*Problem requirements:*
Copy, in full, each line of the material that holds the word "More".

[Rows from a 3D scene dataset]
☆ ☆ ☆

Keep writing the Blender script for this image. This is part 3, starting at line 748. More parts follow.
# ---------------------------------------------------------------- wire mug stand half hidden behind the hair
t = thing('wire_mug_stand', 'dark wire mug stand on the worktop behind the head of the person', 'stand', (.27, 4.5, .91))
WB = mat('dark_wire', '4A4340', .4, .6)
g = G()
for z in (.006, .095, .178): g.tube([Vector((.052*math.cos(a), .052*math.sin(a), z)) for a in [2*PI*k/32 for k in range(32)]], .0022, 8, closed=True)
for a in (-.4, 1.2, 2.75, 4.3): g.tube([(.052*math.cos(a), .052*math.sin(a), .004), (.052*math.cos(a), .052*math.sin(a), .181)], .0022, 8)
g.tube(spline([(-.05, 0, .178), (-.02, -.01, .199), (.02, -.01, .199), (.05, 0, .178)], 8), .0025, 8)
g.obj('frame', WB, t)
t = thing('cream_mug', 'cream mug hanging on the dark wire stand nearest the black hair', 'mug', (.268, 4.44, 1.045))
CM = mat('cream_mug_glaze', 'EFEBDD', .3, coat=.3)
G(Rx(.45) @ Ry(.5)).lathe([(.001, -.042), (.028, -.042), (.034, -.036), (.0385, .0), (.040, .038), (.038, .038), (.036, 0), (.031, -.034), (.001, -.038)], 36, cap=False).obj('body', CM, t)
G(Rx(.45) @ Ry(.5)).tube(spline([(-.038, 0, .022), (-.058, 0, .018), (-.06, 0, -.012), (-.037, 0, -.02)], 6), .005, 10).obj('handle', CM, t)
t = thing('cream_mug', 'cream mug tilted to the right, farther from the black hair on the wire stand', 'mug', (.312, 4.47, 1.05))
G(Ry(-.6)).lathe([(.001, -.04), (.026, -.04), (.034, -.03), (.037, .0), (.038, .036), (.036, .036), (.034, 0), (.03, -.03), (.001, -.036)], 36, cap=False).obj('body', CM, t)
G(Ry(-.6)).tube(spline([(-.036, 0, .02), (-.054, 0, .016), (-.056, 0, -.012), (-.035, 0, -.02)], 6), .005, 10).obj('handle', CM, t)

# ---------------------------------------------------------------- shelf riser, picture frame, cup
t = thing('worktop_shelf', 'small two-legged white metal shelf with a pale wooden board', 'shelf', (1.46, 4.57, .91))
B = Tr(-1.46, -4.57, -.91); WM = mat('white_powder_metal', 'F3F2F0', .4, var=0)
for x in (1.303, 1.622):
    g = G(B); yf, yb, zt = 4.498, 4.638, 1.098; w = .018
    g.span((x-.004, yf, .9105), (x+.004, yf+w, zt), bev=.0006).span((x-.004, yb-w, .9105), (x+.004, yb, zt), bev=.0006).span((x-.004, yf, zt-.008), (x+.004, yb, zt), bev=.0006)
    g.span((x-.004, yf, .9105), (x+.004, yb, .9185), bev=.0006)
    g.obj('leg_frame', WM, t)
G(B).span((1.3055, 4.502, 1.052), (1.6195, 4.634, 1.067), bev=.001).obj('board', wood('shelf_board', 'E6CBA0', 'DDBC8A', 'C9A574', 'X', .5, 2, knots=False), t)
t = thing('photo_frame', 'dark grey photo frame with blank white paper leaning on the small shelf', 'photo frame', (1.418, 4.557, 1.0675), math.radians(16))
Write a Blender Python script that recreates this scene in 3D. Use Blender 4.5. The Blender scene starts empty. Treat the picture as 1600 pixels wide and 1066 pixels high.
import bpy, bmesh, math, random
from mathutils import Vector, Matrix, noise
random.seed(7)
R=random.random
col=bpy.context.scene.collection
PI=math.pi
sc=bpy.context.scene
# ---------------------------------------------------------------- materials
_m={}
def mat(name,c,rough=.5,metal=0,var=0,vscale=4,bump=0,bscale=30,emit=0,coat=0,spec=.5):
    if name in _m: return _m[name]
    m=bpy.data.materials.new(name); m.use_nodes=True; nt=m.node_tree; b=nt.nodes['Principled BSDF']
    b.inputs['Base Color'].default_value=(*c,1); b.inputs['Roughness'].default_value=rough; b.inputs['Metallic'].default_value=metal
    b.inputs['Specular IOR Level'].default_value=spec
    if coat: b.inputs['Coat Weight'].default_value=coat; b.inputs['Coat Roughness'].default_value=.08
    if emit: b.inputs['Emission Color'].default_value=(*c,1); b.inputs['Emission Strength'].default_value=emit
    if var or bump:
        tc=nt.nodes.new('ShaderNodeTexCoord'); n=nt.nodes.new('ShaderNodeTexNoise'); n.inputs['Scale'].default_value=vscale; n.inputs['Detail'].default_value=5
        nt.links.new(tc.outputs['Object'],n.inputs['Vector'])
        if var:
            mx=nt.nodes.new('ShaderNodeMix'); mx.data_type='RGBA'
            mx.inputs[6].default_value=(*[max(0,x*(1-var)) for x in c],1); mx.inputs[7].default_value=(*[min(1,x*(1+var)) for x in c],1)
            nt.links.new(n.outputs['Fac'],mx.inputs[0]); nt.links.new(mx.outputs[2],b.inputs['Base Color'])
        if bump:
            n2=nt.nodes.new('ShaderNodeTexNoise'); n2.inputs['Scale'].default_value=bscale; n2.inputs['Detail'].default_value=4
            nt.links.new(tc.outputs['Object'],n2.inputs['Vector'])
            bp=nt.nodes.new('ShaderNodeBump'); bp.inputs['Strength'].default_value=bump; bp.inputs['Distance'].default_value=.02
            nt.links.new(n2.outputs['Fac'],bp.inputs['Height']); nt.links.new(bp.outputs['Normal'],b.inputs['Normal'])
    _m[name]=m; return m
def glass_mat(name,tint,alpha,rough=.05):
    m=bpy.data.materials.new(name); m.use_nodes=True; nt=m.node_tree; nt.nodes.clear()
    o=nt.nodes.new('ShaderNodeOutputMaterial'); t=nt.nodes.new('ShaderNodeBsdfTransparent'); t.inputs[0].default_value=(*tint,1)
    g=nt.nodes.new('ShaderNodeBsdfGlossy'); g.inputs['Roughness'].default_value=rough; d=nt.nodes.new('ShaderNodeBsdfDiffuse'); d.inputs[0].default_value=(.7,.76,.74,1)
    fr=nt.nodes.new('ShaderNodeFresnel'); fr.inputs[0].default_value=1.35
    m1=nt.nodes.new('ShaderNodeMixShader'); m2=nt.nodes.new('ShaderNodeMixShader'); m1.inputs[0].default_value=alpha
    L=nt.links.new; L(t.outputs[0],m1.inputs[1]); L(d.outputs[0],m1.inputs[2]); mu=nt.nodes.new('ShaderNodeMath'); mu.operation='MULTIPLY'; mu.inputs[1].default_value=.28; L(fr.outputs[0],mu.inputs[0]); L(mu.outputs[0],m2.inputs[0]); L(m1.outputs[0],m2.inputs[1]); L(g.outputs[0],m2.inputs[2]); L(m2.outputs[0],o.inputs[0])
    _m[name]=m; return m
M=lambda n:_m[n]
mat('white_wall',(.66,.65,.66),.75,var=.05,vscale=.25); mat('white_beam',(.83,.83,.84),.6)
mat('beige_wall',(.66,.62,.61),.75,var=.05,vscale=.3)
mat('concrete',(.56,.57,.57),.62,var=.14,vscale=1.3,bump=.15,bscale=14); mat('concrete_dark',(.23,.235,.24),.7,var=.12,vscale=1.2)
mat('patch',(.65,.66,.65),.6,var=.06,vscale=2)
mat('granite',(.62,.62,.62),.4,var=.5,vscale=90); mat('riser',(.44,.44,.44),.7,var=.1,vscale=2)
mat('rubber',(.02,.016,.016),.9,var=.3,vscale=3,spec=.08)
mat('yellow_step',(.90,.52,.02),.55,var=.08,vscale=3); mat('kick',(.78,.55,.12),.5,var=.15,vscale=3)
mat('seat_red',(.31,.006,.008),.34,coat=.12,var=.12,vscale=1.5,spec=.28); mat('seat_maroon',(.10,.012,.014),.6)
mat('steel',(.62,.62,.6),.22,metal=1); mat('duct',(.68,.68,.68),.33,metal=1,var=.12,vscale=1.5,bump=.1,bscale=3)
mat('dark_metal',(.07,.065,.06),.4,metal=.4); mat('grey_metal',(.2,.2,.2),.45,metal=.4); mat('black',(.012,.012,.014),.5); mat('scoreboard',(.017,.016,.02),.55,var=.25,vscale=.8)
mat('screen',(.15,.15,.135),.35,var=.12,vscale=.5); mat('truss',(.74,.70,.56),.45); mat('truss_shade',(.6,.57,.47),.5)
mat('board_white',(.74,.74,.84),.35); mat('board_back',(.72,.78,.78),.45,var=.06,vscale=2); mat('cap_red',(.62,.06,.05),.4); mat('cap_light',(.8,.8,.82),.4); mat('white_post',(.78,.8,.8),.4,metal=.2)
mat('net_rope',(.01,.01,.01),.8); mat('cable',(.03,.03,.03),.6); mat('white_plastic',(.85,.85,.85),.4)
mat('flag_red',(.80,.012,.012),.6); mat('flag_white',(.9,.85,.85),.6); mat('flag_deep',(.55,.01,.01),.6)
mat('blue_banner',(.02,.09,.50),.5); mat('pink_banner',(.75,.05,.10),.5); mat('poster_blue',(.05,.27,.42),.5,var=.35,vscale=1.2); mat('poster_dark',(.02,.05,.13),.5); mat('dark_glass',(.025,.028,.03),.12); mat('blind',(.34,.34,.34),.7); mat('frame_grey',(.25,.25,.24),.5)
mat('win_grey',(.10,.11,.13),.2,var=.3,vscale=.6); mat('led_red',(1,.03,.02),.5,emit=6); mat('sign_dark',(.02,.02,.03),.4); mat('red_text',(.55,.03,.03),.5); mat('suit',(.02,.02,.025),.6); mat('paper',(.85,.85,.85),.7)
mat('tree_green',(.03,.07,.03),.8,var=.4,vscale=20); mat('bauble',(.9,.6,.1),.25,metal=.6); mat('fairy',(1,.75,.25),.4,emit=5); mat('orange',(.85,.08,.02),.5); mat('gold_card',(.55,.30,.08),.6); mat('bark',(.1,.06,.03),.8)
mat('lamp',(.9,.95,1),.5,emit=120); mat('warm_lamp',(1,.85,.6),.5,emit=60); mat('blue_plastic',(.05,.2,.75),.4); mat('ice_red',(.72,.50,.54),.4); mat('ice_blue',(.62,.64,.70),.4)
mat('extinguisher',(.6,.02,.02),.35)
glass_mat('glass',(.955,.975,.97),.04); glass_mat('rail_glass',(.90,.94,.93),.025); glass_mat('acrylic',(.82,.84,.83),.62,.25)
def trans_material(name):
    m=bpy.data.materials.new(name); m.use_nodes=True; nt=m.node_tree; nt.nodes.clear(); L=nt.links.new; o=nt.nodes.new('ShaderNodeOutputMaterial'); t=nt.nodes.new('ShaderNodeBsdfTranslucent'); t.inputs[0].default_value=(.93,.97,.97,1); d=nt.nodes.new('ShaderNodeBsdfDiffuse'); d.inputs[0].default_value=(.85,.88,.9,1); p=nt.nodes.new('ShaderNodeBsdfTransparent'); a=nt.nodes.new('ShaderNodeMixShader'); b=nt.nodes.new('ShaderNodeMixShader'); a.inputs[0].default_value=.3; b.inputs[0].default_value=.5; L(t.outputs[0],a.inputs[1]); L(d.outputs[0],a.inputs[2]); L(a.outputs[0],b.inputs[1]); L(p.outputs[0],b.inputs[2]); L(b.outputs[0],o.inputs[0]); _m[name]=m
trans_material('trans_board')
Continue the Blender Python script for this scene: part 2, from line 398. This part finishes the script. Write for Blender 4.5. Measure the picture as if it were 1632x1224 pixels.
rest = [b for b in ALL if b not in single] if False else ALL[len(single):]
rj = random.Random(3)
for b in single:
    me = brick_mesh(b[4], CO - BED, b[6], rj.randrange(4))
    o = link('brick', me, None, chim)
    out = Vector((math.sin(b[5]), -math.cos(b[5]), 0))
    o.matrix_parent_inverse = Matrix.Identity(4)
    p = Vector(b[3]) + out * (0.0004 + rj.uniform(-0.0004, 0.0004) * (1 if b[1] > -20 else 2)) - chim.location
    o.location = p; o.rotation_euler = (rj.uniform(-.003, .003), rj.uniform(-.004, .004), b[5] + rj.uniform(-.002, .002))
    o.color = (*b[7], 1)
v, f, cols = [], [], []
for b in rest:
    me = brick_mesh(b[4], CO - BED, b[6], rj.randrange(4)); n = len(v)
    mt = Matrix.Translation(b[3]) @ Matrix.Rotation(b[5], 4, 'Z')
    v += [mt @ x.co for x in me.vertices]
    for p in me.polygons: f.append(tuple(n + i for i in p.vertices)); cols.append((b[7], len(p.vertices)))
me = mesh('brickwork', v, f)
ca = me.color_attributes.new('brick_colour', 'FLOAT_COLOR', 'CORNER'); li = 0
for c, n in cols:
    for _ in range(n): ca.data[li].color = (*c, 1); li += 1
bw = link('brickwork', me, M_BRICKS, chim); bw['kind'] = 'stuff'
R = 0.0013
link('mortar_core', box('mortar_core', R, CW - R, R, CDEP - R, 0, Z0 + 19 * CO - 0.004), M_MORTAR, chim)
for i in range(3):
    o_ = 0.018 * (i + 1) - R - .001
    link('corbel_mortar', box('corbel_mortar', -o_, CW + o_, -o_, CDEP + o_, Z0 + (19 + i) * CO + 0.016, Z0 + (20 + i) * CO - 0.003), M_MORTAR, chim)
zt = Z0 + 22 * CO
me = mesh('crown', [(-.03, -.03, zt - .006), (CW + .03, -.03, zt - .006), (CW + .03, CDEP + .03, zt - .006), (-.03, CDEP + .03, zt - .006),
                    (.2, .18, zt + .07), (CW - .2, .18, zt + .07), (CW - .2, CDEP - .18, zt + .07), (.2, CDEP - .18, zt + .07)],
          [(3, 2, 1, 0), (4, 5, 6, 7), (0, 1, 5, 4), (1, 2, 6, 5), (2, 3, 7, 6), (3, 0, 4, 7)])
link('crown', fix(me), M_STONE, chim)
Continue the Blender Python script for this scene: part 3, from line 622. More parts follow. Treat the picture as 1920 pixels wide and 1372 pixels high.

☆ ☆ ☆

*Full answer:*
Keep writing the Blender script for this image. This is part 3, starting at line 748. More parts follow.
Continue the Blender Python script for this scene: part 3, from line 622. More parts follow. Treat the picture as 1920 pixels wide and 1372 pixels high.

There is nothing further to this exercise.